- **Records for processing**
···

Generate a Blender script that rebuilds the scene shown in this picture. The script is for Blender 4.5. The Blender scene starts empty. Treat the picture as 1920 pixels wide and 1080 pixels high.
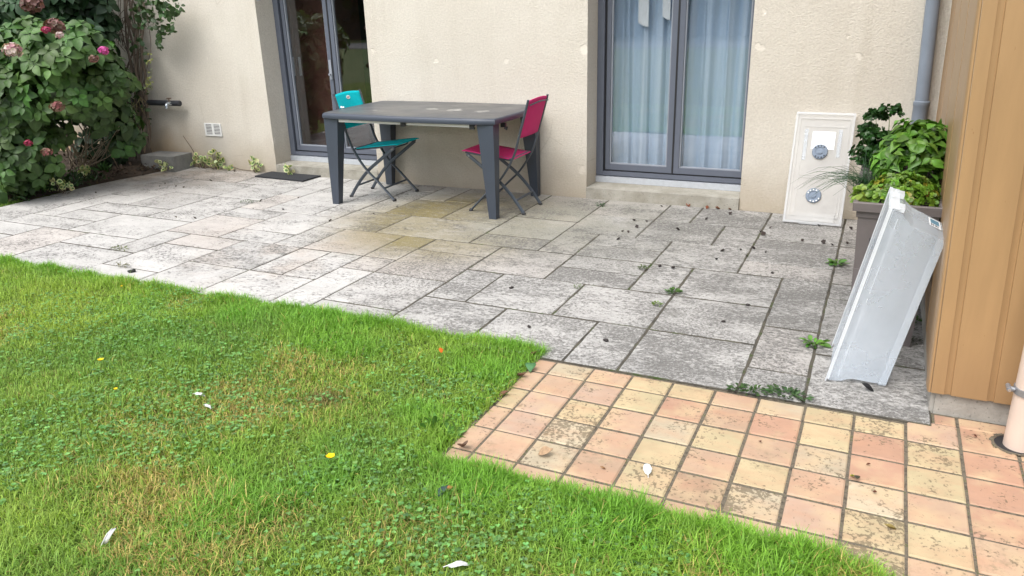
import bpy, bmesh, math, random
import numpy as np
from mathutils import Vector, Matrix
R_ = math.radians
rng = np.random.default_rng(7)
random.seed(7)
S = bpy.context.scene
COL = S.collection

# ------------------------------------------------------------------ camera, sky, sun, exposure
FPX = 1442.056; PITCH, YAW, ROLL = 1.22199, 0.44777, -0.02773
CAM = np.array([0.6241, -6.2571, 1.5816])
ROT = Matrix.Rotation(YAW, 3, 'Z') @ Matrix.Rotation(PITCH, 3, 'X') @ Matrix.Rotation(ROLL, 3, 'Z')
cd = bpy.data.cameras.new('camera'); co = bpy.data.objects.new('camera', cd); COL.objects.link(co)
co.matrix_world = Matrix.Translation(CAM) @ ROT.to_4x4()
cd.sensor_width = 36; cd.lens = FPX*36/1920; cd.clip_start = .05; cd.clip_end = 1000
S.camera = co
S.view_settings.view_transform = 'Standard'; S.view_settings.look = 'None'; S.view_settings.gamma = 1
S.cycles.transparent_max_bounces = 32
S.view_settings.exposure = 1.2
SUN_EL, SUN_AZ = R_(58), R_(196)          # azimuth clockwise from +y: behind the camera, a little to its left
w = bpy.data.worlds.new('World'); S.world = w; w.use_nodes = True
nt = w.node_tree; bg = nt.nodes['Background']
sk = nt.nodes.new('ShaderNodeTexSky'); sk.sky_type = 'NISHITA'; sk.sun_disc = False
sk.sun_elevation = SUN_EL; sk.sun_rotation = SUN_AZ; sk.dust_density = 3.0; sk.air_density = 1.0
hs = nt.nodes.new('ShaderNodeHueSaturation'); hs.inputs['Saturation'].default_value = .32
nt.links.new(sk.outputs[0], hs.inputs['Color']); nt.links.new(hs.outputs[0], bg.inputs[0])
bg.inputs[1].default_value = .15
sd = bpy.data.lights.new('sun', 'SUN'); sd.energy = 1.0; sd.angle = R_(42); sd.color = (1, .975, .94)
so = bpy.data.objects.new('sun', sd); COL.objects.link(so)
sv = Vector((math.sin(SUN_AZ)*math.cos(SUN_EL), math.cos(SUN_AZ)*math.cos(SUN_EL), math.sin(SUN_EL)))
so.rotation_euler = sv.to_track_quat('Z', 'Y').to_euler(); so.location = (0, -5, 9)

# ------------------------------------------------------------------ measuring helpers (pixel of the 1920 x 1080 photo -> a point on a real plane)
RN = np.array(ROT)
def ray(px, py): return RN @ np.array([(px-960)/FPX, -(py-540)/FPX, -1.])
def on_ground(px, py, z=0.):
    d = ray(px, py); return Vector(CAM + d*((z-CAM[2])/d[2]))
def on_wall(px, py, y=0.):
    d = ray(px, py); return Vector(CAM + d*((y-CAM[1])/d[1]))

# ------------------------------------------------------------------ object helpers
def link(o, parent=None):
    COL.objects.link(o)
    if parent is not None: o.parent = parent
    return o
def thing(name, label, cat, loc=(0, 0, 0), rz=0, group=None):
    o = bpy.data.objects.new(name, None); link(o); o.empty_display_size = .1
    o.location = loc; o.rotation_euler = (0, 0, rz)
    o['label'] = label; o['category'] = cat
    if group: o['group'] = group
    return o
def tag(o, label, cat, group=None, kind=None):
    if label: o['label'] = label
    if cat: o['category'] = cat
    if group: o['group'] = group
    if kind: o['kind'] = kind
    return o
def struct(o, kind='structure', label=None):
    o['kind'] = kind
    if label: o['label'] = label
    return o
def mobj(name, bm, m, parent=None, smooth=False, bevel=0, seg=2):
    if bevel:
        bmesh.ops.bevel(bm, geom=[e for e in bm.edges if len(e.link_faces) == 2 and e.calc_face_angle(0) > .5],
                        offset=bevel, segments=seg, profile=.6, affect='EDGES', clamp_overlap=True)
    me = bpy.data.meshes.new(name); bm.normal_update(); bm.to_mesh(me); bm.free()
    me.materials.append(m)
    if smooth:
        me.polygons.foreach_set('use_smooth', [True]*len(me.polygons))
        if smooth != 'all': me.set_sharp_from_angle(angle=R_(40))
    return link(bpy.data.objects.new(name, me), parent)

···

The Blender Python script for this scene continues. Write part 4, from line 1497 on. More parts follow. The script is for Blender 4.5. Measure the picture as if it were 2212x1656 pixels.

···

- **What to work on**
Gather each line from the listing above that holds "this".

- **Response below**
Generate a Blender script that rebuilds the scene shown in this picture. The script is for Blender 4.5. The Blender scene starts empty. Treat the picture as 1920 pixels wide and 1080 pixels high.
The Blender Python script for this scene continues. Write part 4, from line 1497 on. More parts follow. The script is for Blender 4.5. Measure the picture as if it were 2212x1656 pixels.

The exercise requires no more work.